Photo by Nick Schweitzer used with permission

This is the twelve in a series of blog posts about how we can learn about software architecture by studying and comparing it to the sport of Baseball. This series was inspired by the book Management by Baseball.

I noted a couple of years ago that baseball was one of the few or the only sport that allowed coaches on the field of play, referring to the fact that when a team is up to bat, two coaches are allowed on the field in coaches boxes. In addition, a pitching coach or manager is allowed to visit the pitcher’s mound when his team is in the field of play. They are almost always joined by the catcher during the conference on the mound, but they can be joined by players from the infield as well (as the photo above shows occasionally you can get all the players from the infield on the mound). The most common reasons for a manager to visit the mound are to:

  • Remove a pitcher from the game in favor of another pitcher
  • As a stall tactic to allow a pitcher in the bullpen time to warm up
  • Review the pitcher’s approach to the upcoming batter, especially when the batter is coming up as a pinch hitter
  • Coordinate the defense when there are runners on base
  • Calm the nerves of the pitcher in a big game situation You can sum up all of these specific reasons for visiting the mound as needing to make an adjustment to the game plan.

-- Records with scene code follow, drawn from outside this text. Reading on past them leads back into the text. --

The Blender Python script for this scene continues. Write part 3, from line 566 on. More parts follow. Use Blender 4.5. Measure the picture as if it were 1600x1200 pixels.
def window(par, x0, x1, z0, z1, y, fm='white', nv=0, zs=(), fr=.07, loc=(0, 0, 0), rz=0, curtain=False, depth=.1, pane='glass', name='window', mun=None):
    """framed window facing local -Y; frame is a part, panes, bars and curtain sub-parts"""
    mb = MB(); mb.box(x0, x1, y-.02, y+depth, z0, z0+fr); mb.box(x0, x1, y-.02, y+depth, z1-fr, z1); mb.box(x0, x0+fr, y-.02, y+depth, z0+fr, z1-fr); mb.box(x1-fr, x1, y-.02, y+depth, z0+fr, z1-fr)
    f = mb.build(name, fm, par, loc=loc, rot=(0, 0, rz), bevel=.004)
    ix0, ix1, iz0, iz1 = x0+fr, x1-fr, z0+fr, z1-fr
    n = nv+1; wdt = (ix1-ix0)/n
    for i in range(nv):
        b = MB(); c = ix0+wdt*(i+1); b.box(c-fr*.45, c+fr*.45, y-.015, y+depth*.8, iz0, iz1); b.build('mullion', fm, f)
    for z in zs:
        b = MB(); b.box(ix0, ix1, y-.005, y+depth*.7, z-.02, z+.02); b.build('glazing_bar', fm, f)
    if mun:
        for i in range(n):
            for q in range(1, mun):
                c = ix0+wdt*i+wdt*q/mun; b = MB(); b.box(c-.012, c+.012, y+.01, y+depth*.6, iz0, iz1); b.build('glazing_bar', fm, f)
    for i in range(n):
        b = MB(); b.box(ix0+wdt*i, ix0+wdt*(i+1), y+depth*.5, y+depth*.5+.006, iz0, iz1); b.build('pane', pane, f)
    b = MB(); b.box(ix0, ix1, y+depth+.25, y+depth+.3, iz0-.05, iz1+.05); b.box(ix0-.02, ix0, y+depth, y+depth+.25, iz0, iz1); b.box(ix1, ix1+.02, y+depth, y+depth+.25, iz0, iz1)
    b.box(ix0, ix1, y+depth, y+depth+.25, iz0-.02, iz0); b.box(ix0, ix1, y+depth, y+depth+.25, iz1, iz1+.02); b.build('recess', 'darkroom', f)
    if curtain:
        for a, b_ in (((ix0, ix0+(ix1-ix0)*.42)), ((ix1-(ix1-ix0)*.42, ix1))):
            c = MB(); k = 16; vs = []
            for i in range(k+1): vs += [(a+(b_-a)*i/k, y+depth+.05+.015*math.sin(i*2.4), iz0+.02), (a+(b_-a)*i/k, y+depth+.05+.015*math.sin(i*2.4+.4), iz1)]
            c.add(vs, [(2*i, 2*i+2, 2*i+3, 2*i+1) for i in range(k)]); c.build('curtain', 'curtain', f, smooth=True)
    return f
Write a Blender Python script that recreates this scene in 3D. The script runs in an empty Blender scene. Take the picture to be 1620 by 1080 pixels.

In this series I have always drawn the parallel between the baseball team’s managers and coaches with the architects on a software development project. I think of the players as the developers on the software development project. I don’t mean to say that the architect is a higher level than the developers; it is just that their role is different. The architect, like the baseball team’s manager, has to do a bunch of work upfront to line up the correct team and prepare them for the game. The developer, like the baseball players, play just as critical of a role (or maybe more critical) in the success during the game. What I have not spent much time discussing in this series is how the architect and the developers actually communicate with each other before and during the software development project. But the conference on the mound gives us a good chance to discuss how the developers and the architect can adjust the “game plan” during the project.

The team standup

I talked about Scrum a couple of years ago and I am still a fan of it, but the part that I have always liked the best was the daily scrum (sometimes called a team stand-up). A stand-up got its name from the fact that the meeting was so quick and to the point, that there was no need to even sit down. Even though traditionalists encourage the no sitting rule, it is often violated. The “meeting” is a ~10-15 minute check point where all of the team members come together, and when done in the most traditional fashion, it looks a lot like Nick’s photograph above. The main purpose of the stand-up is to frequently make sure that everyone on the team is on the same page and to identify any issues that need to be addressed. Quick issues can be addressed in the stand-up, but more complex issues are deferred for a follow-up with just a subset of the team. Scrum and other agile methodologies encourage this to be done on a daily basis, although in practice it can be adjusted to 3 or 4 times a week.

Not exactly like the conference on the mound

There is one key difference between the team stand-up and the conference on the mound in the game of baseball: frequency. The strength of the team stand-up is that you are meeting quite frequently (even if it is for just a short amount of time). That luxury is not afforded in baseball; you are only allowed to visit the mound once per inning. A subsequent visit to the mound requires the pitcher to be pulled from the game in favor of a relief pitcher. The purpose of this is to keep the game moving along, the game would get too long if they manager and other players were allowed to visit the mound as often as they wished. Fortunately as developers and architects we have the luxury of frequency.